Re: <iframe doc="">

On 1/18/10 11:10 PM, Joe D Williams wrote:
> maybe so for some set of sameness. I think read the standard for the
> different elements.
> If webkit is safari, then yes I can show a couple of examples that don't
> work. Not html but a test for a plugin look at:

Hold.  No one claimed anything about behavior for plug-ins.  The claim 
made was very specific: an <object> loading HTML behaves just like an 
<iframe> loading HTML.  The discussion was specifically about loading 
HTML.  Plug-ins are irrelevant.

> One testing step would be to instead create a simple html file with an
> anchor in it and see if the <iframe>, <embed>, and <object> allow me to
> replace the contained document.

<embed> can't load HTML.  <iframe> and <object> can both be targeted 
with <a target="something"> at least in Gecko.

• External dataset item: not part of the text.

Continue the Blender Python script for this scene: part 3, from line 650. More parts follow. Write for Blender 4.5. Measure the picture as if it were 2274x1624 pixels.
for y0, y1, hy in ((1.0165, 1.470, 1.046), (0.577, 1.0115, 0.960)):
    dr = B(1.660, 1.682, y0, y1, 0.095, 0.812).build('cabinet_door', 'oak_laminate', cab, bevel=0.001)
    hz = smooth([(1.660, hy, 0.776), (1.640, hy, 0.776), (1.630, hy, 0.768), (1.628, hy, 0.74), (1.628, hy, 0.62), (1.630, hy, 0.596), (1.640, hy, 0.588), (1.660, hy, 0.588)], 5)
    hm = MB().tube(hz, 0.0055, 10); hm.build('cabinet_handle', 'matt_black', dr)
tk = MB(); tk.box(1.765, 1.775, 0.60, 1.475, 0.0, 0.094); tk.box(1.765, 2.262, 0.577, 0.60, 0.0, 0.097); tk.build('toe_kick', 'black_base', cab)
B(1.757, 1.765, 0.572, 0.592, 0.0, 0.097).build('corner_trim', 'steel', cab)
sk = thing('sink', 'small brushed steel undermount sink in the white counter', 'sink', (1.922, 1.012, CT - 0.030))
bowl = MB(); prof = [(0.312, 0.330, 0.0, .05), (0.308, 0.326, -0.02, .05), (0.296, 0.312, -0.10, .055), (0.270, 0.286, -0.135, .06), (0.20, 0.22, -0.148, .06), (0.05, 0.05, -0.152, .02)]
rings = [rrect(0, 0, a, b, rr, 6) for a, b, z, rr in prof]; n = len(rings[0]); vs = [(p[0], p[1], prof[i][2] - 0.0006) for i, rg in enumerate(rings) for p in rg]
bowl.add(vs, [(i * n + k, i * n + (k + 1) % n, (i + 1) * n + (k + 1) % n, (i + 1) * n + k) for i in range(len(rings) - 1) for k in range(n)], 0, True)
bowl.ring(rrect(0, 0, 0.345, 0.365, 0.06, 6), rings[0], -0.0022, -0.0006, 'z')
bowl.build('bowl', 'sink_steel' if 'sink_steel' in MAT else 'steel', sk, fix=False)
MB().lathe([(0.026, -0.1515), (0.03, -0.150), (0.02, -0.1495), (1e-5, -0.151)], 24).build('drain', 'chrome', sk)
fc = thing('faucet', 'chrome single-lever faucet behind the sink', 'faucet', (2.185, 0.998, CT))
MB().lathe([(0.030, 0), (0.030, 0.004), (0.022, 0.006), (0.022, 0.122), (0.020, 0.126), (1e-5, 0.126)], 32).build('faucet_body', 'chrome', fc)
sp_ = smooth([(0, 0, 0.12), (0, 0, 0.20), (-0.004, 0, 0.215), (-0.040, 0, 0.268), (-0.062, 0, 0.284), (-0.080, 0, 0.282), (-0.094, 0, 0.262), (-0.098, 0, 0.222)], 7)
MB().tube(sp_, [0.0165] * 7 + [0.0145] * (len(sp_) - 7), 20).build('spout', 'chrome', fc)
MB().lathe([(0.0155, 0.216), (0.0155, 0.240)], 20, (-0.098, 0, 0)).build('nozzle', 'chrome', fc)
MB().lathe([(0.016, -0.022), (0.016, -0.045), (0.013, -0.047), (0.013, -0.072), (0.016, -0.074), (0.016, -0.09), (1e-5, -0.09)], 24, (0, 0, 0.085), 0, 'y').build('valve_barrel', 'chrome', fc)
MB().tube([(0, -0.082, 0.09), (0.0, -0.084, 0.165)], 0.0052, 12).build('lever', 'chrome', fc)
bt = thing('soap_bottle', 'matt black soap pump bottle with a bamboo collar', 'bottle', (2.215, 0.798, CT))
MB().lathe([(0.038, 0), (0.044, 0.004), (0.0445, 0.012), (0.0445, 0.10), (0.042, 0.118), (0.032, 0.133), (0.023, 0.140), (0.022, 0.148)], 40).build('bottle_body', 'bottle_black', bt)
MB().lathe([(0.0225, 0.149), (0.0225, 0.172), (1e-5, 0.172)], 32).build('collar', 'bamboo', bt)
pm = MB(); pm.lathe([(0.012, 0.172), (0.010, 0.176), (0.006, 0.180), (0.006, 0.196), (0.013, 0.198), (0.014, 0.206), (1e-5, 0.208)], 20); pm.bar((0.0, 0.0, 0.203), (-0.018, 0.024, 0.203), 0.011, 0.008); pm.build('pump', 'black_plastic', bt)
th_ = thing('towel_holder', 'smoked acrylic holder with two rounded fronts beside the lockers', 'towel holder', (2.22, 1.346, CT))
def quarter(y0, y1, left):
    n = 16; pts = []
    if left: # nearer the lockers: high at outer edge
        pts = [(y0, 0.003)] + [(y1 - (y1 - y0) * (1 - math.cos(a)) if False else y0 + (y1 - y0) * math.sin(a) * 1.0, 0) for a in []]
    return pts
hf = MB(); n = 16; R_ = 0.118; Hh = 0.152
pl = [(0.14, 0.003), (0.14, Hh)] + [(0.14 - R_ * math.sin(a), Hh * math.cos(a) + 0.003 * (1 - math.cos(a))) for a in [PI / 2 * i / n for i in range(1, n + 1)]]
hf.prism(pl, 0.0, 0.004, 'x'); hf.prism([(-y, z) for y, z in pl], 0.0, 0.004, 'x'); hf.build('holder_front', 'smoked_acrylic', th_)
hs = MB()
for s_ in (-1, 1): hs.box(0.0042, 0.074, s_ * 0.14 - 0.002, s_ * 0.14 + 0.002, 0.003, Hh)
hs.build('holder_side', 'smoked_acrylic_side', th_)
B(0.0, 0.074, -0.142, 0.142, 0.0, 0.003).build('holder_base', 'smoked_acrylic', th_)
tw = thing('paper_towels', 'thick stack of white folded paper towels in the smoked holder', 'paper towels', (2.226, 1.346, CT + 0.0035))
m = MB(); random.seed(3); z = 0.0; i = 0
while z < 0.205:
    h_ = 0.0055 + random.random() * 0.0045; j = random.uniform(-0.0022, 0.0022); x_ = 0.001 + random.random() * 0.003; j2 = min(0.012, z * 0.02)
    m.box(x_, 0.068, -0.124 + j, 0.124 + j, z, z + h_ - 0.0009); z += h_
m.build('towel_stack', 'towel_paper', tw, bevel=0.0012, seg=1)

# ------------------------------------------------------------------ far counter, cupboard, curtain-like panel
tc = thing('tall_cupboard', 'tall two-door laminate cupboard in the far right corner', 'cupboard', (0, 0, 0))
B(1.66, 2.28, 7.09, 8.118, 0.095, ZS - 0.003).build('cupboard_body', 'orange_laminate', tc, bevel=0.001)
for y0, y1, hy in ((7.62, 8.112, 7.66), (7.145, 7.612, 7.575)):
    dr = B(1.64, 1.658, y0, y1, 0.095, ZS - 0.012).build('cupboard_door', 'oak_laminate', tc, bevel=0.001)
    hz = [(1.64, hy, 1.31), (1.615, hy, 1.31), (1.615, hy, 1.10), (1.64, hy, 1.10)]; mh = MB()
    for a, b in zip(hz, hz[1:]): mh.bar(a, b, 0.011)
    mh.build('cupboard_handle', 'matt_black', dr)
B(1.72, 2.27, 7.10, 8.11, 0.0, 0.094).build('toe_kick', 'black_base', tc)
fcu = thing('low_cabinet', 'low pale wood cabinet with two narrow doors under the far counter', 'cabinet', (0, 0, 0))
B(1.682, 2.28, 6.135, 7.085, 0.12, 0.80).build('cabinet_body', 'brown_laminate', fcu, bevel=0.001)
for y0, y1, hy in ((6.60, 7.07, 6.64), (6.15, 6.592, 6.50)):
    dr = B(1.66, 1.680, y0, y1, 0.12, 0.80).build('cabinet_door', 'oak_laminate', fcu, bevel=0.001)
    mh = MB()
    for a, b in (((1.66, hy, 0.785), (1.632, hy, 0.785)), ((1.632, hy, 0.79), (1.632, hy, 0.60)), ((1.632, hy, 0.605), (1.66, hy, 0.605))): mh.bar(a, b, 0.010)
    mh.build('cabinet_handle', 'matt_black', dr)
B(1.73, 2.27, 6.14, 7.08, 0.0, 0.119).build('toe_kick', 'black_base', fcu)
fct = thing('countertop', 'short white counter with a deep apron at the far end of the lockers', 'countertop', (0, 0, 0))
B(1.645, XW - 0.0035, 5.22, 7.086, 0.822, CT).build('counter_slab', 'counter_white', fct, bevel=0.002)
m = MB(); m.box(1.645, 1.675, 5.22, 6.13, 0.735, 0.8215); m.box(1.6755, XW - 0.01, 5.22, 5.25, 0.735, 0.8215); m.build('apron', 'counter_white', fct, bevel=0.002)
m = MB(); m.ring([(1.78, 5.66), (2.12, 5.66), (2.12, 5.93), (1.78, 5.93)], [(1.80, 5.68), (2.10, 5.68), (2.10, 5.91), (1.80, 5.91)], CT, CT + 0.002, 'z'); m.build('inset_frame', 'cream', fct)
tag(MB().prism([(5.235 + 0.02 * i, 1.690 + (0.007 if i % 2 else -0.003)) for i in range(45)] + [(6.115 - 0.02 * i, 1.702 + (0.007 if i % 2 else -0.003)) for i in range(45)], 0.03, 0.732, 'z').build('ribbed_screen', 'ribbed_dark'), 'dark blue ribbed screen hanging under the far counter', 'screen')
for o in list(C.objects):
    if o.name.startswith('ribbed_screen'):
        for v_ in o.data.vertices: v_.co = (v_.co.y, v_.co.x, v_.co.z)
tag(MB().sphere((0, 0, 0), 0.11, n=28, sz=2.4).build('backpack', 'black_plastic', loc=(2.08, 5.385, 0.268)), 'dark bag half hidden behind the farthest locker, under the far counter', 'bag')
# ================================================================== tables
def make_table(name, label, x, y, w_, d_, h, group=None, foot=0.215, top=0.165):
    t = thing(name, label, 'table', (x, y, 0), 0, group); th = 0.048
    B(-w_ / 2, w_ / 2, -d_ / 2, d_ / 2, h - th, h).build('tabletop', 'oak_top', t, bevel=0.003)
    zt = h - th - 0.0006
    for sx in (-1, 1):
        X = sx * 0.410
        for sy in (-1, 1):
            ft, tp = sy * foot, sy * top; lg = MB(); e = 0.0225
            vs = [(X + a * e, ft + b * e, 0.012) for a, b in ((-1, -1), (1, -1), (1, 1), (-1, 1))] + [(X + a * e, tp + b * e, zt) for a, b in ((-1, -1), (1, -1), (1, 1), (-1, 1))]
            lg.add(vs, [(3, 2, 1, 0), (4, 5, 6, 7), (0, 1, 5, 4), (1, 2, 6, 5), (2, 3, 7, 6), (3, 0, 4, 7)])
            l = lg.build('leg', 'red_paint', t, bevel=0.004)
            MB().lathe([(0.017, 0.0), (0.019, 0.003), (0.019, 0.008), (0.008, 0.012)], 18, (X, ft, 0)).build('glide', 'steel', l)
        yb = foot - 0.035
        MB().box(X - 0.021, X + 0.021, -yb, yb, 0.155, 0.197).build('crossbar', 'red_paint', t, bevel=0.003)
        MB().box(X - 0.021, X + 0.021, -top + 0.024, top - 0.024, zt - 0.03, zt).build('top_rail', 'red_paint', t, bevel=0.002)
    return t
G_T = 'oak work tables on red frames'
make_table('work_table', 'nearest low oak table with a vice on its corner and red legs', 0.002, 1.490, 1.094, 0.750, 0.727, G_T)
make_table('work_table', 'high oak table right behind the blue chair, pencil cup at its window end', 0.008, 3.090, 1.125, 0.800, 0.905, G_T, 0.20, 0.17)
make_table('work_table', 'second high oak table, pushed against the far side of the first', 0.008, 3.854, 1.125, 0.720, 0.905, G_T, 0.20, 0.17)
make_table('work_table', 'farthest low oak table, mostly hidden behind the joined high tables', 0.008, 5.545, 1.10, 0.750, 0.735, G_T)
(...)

> And also figure out how the host DOM can affect the nested DOM.

Any way it wants to, subject to same-origin restrictions.  No difference 
for <iframe> vs <object> if you reach in via contentDocument.

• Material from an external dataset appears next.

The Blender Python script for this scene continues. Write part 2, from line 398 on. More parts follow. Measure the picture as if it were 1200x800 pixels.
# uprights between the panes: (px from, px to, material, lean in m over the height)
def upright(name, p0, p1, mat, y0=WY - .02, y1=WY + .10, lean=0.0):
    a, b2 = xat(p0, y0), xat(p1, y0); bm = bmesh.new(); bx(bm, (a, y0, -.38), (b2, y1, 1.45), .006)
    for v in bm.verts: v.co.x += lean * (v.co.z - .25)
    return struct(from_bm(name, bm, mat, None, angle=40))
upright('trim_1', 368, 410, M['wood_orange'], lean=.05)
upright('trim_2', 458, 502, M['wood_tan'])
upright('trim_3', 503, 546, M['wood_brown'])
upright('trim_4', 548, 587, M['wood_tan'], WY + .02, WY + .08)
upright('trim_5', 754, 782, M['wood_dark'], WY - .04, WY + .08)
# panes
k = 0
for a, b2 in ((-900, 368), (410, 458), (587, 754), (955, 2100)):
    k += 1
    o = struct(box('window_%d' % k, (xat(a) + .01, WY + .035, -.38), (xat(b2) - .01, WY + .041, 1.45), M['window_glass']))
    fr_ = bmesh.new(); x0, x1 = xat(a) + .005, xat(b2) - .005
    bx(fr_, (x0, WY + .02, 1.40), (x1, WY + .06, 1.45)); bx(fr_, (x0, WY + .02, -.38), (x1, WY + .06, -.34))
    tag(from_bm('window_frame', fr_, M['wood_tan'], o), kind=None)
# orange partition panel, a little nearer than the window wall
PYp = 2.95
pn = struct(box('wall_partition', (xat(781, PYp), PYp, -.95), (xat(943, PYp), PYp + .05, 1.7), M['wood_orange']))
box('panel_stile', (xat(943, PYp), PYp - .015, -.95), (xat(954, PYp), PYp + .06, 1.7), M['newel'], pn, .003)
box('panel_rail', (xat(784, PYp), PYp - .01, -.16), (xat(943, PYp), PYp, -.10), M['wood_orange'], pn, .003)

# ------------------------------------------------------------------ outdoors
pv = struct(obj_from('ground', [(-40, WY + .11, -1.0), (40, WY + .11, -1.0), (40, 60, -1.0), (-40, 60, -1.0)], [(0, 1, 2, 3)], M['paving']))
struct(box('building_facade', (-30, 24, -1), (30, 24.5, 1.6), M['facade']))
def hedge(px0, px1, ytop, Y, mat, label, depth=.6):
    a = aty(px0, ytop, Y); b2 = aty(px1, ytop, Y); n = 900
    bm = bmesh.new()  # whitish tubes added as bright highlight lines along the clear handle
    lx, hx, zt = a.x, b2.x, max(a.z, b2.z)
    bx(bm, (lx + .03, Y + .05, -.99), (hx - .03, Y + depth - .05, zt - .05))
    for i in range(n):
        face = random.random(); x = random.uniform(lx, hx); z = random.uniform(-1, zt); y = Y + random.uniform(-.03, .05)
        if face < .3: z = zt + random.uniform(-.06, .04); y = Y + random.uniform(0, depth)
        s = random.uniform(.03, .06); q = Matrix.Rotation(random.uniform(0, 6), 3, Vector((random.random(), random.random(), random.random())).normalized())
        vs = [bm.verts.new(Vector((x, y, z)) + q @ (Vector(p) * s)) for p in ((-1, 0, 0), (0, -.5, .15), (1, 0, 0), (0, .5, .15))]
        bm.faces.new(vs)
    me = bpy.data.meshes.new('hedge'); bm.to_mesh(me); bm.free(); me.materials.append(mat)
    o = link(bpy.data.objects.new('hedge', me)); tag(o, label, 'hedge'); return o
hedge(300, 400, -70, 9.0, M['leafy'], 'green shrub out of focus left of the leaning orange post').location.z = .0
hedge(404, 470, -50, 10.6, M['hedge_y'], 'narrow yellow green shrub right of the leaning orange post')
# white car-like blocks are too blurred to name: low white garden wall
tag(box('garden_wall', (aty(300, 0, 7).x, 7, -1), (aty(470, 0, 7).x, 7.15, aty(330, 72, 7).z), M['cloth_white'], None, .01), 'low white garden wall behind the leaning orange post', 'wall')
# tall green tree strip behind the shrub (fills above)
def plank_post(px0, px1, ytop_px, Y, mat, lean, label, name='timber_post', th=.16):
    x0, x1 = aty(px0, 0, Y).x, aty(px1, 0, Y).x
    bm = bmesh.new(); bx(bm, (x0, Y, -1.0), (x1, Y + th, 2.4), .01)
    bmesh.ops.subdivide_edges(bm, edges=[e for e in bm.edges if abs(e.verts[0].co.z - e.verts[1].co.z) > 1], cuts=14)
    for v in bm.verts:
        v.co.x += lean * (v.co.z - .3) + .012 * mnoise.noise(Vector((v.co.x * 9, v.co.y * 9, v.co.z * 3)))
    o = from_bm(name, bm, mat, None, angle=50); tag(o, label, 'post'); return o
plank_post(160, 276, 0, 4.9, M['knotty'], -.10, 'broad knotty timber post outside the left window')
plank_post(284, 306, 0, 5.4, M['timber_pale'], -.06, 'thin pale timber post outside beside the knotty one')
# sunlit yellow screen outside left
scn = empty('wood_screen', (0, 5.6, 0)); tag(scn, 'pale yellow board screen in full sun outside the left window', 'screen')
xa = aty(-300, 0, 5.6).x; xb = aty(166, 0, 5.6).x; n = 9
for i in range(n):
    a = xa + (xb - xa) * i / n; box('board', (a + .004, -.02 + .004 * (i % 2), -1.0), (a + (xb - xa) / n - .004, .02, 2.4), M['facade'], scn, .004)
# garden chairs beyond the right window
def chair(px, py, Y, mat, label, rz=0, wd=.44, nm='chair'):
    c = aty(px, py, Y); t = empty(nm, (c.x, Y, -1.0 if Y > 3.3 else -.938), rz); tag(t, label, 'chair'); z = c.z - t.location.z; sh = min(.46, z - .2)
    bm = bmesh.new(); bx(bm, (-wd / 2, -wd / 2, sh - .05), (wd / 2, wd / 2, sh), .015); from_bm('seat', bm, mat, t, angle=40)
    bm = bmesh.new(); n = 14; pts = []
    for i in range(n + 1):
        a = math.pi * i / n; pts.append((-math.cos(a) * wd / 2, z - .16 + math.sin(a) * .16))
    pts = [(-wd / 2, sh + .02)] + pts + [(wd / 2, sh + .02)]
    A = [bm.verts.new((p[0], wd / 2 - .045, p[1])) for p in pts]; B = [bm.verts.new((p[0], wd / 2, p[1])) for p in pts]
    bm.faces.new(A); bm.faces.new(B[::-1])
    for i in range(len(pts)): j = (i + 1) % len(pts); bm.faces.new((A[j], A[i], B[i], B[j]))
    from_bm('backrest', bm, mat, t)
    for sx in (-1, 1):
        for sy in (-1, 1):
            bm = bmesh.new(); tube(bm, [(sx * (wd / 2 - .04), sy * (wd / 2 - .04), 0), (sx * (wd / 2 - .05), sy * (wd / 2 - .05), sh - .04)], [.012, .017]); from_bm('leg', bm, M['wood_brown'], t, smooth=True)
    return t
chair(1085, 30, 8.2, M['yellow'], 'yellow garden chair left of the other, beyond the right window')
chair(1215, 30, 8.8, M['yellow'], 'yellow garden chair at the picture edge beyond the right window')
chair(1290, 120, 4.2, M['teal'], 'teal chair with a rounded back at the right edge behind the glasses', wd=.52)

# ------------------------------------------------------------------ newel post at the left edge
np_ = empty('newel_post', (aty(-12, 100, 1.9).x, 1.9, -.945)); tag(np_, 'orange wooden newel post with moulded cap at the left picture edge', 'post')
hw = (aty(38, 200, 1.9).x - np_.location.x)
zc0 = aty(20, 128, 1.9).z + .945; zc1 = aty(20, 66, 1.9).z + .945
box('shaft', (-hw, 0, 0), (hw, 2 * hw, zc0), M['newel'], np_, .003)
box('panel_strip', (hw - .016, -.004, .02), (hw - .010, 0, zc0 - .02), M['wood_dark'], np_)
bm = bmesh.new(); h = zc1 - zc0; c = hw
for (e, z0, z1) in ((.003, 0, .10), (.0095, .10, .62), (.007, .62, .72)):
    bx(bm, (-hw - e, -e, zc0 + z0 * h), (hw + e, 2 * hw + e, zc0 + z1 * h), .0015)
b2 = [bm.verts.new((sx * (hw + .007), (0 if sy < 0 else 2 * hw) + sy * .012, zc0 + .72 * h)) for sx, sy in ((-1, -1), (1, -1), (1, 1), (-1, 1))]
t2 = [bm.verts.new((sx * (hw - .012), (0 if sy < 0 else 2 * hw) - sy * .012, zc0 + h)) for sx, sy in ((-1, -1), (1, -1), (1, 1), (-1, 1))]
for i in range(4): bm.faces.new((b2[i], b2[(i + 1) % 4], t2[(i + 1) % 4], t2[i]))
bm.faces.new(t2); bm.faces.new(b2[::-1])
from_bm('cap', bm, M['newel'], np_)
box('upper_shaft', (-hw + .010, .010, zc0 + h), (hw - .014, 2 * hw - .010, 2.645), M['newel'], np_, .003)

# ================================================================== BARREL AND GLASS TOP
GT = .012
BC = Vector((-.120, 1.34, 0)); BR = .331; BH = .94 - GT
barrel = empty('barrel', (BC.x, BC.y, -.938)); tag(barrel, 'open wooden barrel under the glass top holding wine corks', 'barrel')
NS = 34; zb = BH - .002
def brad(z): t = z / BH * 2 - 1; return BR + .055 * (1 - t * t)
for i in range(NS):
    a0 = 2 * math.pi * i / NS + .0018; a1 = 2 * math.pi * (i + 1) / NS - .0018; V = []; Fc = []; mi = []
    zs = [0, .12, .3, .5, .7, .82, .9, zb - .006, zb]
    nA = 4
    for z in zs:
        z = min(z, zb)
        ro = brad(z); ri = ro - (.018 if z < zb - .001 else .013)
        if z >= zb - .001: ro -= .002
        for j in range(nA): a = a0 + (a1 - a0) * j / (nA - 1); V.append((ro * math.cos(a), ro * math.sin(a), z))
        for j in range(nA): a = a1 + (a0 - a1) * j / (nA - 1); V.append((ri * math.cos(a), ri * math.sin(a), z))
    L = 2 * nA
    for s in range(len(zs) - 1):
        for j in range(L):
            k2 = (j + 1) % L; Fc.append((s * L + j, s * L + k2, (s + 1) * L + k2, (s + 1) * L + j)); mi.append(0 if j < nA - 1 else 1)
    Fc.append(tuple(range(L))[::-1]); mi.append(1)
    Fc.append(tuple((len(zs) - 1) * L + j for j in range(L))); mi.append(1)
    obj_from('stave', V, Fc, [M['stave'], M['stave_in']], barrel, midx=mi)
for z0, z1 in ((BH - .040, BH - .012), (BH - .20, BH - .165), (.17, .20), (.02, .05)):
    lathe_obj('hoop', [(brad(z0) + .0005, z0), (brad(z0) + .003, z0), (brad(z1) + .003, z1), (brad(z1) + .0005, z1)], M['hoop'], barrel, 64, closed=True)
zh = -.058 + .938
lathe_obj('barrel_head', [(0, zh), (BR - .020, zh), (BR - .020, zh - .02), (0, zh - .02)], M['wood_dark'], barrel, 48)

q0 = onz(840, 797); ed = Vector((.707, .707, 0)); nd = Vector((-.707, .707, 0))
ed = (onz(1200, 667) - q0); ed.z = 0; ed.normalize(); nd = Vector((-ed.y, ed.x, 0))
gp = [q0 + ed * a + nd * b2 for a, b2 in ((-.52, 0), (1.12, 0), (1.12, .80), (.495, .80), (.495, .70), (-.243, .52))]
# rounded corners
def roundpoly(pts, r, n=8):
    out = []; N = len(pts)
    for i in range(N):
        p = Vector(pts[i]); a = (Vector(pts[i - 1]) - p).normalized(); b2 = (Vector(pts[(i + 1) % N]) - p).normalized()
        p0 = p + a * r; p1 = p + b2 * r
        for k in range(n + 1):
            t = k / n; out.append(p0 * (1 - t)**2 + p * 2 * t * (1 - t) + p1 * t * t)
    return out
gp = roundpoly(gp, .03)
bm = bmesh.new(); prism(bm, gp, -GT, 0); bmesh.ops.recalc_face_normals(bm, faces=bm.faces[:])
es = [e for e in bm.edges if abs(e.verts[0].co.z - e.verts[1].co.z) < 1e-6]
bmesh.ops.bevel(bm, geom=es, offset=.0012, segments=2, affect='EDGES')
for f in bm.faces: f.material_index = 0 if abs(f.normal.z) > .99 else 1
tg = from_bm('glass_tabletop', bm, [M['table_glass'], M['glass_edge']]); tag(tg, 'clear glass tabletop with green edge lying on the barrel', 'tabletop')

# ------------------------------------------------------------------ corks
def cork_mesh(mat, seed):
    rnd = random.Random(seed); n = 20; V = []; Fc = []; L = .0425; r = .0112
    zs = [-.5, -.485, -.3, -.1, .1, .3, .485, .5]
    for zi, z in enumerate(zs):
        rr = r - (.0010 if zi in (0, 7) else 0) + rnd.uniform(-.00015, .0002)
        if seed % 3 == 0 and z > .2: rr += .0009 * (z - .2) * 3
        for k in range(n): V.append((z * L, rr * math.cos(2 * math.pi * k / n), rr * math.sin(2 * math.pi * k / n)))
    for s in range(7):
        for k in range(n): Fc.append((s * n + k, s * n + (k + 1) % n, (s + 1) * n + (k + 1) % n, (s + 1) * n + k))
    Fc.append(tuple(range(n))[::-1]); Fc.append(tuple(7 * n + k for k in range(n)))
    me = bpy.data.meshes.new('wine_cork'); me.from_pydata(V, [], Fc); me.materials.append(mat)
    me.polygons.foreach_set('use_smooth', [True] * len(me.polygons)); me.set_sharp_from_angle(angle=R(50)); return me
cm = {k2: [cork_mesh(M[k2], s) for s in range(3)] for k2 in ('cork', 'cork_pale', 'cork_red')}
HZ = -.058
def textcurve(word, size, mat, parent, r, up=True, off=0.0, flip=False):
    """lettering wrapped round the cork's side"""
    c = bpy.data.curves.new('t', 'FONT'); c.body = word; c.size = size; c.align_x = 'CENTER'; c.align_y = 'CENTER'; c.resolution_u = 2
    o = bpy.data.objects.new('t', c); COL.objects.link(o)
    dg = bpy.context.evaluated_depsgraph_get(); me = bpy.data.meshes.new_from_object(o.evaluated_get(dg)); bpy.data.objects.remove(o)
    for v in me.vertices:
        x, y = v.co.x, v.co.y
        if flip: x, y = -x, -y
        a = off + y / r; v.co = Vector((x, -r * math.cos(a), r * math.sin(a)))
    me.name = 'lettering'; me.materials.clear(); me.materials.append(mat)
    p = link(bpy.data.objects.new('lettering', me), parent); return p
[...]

>> If you put text/html into an <object> element (which is what we're
>> suggesting with @doc), then it acts just like a frame.
> An iframe is not a frame. and iframe is not an object.

What Adam and Maciej and I are telling you is that in at least Gecko and 
Webkit they _are_ in fact the same thing, for purposes of HTML 
rendering.  As in, the same exact code is used to implement HTML 
rendering in all three.

> Maybe for html content the functionality could be similar but there is a very narrow
> band where an object should act like an iframe unless the iframe does
> actually represent a separate browser instance.

I'm not sure what you're trying to say here....

> Including @doc in <object> is even more over
> the edge and totally bordering on I don't know what.

Was someone suggesting doing that?  I must have missed it....  Can you 
point me to the relevant mail, please?